Effects of an external drive on the fluctuation-dissipation relation of phase-ordering systems

TL;DR

This paper investigates how an external shear flow affects the fluctuation-dissipation relation in phase-ordering systems, revealing distinct stationary and aging behaviors and their dependence on temperature and time scales.

Contribution

It explicitly analyzes the fluctuation-dissipation relation in a large-N model under shear flow, extending understanding of non-equilibrium stationary and aging regimes.

Findings

Non-trivial fluctuation-dissipation relation in high-temperature phase

Explicit splitting of autocorrelation into stationary and aging parts

Aging response becomes negligible as waiting time increases

Abstract

The relation between the autocorrelation $C(t,t_w)$ and the integrated linear response function $\chi(t,t_w)$ is studied in the context of the large-N model for phase-ordering systems subjected to a shear flow.

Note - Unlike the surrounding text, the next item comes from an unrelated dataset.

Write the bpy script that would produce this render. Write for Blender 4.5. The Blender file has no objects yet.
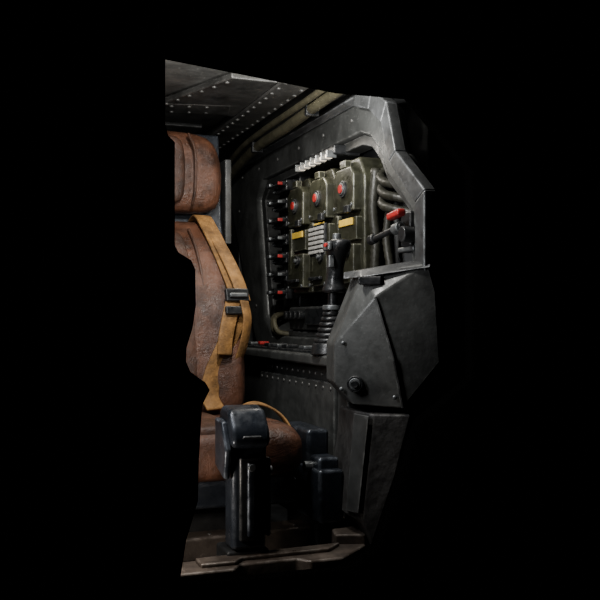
import bpy, bmesh, math, random
from mathutils import Vector, Matrix
random.seed(4)
D=bpy.data; C=bpy.context
col=C.scene.collection

# ---------------------------------------------------------------- materials
def mat(name, base, rough=.45, metal=0.0, var=.35, nscale=14, bump=.15, bscale=60, wear=None, wear_amt=.7, spec=.5, vor=False, scratch=0, grime=0, gscale=5):
    m=D.materials.new(name); m.use_nodes=True
    nt=m.node_tree; N=nt.nodes; L=nt.links
    b=N['Principled BSDF']
    b.inputs['Metallic'].default_value=metal
    b.inputs['Specular IOR Level'].default_value=spec
    tc=N.new('ShaderNodeTexCoord')
    n1=N.new('ShaderNodeTexNoise'); n1.inputs['Scale'].default_value=nscale; n1.inputs['Detail'].default_value=6; n1.inputs['Roughness'].default_value=.65
    L.new(tc.outputs['Object'],n1.inputs['Vector'])
    r=N.new('ShaderNodeValToRGB'); r.color_ramp.elements[0].position=.3; r.color_ramp.elements[1].position=.72
    r.color_ramp.elements[0].color=(*[c*(1-var) for c in base],1)
    r.color_ramp.elements[1].color=(*[min(1,c*(1+var)) for c in base],1)
    L.new(n1.outputs['Fac'],r.inputs['Fac'])
    out=r.outputs['Color']
    mr=N.new('ShaderNodeMapRange'); mr.inputs['To Min'].default_value=max(.05,rough-.12); mr.inputs['To Max'].default_value=min(1,rough+.2)
    mr.inputs['From Min'].default_value=.35; mr.inputs['From Max'].default_value=.65
    n2=N.new('ShaderNodeTexNoise'); n2.inputs['Scale'].default_value=nscale*2.3; n2.inputs['Detail'].default_value=8; n2.inputs['Roughness'].default_value=.7
    L.new(tc.outputs['Object'],n2.inputs['Vector']); L.new(n2.outputs['Fac'],mr.inputs['Value']); L.new(mr.outputs['Result'],b.inputs['Roughness'])
    def mixin(fac,outc,c):
        mx=N.new('ShaderNodeMix'); mx.data_type='RGBA'
        L.new(fac,mx.inputs['Factor']); L.new(outc,mx.inputs[6]); mx.inputs[7].default_value=(*c,1); return mx.outputs[2]
    if grime:
        n6=N.new('ShaderNodeTexNoise'); n6.inputs['Scale'].default_value=gscale; n6.inputs['Detail'].default_value=9; n6.inputs['Roughness'].default_value=.72
        L.new(tc.outputs['Object'],n6.inputs['Vector'])
        m6=N.new('ShaderNodeMapRange'); m6.inputs['From Min'].default_value=.46; m6.inputs['From Max'].default_value=.62; m6.inputs['To Max'].default_value=grime
        L.new(n6.outputs['Fac'],m6.inputs['Value'])
        out=mixin(m6.outputs['Result'],out,[c*.28 for c in base])
    if scratch:
        mp=N.new('ShaderNodeMapping'); mp.inputs['Scale'].default_value=(60,14,60); mp.inputs['Rotation'].default_value=(.6,.3,.4)
        L.new(tc.outputs['Object'],mp.inputs['Vector'])
        n4=N.new('ShaderNodeTexNoise'); n4.inputs['Scale'].default_value=1.6; n4.inputs['Detail'].default_value=8; n4.inputs['Roughness'].default_value=.75
        L.new(mp.outputs[0],n4.inputs['Vector'])
        m4=N.new('ShaderNodeMapRange'); m4.inputs['From Min'].default_value=.60; m4.inputs['From Max'].default_value=.72; m4.inputs['To Max'].default_value=scratch
        L.new(n4.outputs['Fac'],m4.inputs['Value'])
        out=mixin(m4.outputs['Result'],out,[min(1,c*4+.03) for c in base])
    if wear:
        bv=N.new('ShaderNodeBevel'); bv.samples=3; bv.inputs['Radius'].default_value=.006
        g=N.new('ShaderNodeNewGeometry')
        dp=N.new('ShaderNodeVectorMath'); dp.operation='DOT_PRODUCT'
        L.new(bv.outputs['Normal'],dp.inputs[0]); L.new(g.outputs['Normal'],dp.inputs[1])
        m1=N.new('ShaderNodeMapRange'); m1.inputs['From Min'].default_value=.995; m1.inputs['From Max'].default_value=.9; m1.inputs['To Min'].default_value=0; m1.inputs['To Max'].default_value=1
        L.new(dp.outputs['Value'],m1.inputs['Value'])
        n3=N.new('ShaderNodeTexNoise'); n3.inputs['Scale'].default_value=35; n3.inputs['Detail'].default_value=5
        L.new(tc.outputs['Object'],n3.inputs['Vector'])
        m2=N.new('ShaderNodeMapRange'); m2.inputs['From Min'].default_value=.42; m2.inputs['From Max'].default_value=.6
        L.new(n3.outputs['Fac'],m2.inputs['Value'])
        mu=N.new('ShaderNodeMath'); mu.operation='MULTIPLY'; L.new(m1.outputs['Result'],mu.inputs[0]); L.new(m2.outputs['Result'],mu.inputs[1])
        mu2=N.new('ShaderNodeMath'); mu2.operation='MULTIPLY'; mu2.inputs[1].default_value=wear_amt; L.new(mu.outputs[0],mu2.inputs[0])
        out=mixin(mu2.outputs[0],out,wear)
    L.new(out,b.inputs['Base Color'])
    bp=N.new('ShaderNodeBump'); bp.inputs['Strength'].default_value=bump; bp.inputs['Distance'].default_value=.004
    if vor:
        t=N.new('ShaderNodeTexVoronoi'); t.inputs['Scale'].default_value=bscale; t.feature='DISTANCE_TO_EDGE'
        L.new(tc.outputs['Object'],t.inputs['Vector'])
        rr=N.new('ShaderNodeMapRange'); rr.inputs['From Max'].default_value=.12; rr.inputs['To Max'].default_value=.3
        L.new(t.outputs['Distance'],rr.inputs['Value'])
        ad=N.new('ShaderNodeMath'); ad.operation='ADD'; L.new(rr.outputs['Result'],ad.inputs[0])
        n5=N.new('ShaderNodeTexNoise'); n5.inputs['Scale'].default_value=18; n5.inputs['Detail'].default_value=10; n5.inputs['Roughness'].default_value=.62; n5.inputs['Distortion'].default_value=1.0
        L.new(tc.outputs['Object'],n5.inputs['Vector'])
        m5=N.new('ShaderNodeMath'); m5.operation='MULTIPLY'; m5.inputs[1].default_value=5.0; L.new(n5.outputs['Fac'],m5.inputs[0]); L.new(m5.outputs[0],ad.inputs[1])
        L.new(ad.outputs[0],bp.inputs['Height'])
    else:
        t=N.new('ShaderNodeTexNoise'); t.inputs['Scale'].default_value=bscale; t.inputs['Detail'].default_value=5
        L.new(tc.outputs['Object'],t.inputs['Vector']); L.new(t.outputs['Fac'],bp.inputs['Height'])
    L.new(bp.outputs['Normal'],b.inputs['Normal'])
    return m
def emis(name,c,s):
    m=D.materials.new(name); m.use_nodes=True; b=m.node_tree.nodes['Principled BSDF']
    b.inputs['Base Color'].default_value=(*c,1); b.inputs['Emission Color'].default_value=(*c,1); b.inputs['Emission Strength'].default_value=s
    return m
M_wall=mat('painted_metal_grey',(.066,.069,.067),.42,.2,.4,9,.25,45,wear=(.34,.35,.34),wear_amt=.7,scratch=.35,grime=.6,gscale=6)
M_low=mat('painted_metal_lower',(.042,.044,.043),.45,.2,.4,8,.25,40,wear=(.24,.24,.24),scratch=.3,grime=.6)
M_ceil=mat('ceiling_metal',(.088,.088,.084),.40,.35,.45,10,.3,35,wear=(.34,.34,.33),scratch=.35,grime=.7,gscale=7)
M_rivet=mat('rivet_painted',(.13,.13,.126),.36,.5,.3,30,.1,80)
M_olive=mat('olive_module_paint',(.028,.029,.018),.36,.1,.45,22,.2,90,wear=(.28,.28,.21),wear_amt=.9,scratch=.35,grime=.7,gscale=18)
M_olived=mat('olive_hose_rubber',(.085,.078,.048),.5,0,.35,30,.2,90,grime=.5,gscale=20)
M_hosed=mat('dark_hose_rubber',(.018,.018,.013),.45,0,.35,30,.2,90)
M_black=mat('black_plastic',(.011,.012,.013),.33,0,.3,30,.12,120,wear=(.1,.1,.1))
M_dark=mat('dark_recess_metal',(.014,.015,.016),.5,.2,.4,12,.2,60)
M_rubber=mat('rough_black_rubber',(.034,.033,.032),.5,.1,.5,18,.9,38,wear=(.12,.12,.12))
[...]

In the high temperature phase $T>T_c$ a non-equilibrium stationary state is entered which is characterized by a non-trivial fluctuation-dissipation relation $\chi (t-t_w)=\tilde \chi(C(t-t_w))$. For quenches below $T_c$ the splitting of the order parameter field into two statistically independent components, responsible for the stationary $C^{st}(t-t_w)$ and aging $C^{ag}(t/t_w)$ part of the autocorrelation function, can be explicitly exhibited in close analogy with the undriven case. In the regime $t-t_w\ll t_w$ the same relation $\chi (t-t_w)=\tilde \chi (C^{st}(t-t_w))$ is found between the response and $C^{st}(t-t_w)$, as for $T>T_c$ . The aging part of $\chi (t,t_w)$ is negligible for $t_w\to \infty$, as without drive, resulting in a flat $\chi (C)$ in the aging regime $t-t_w\gg t_w$.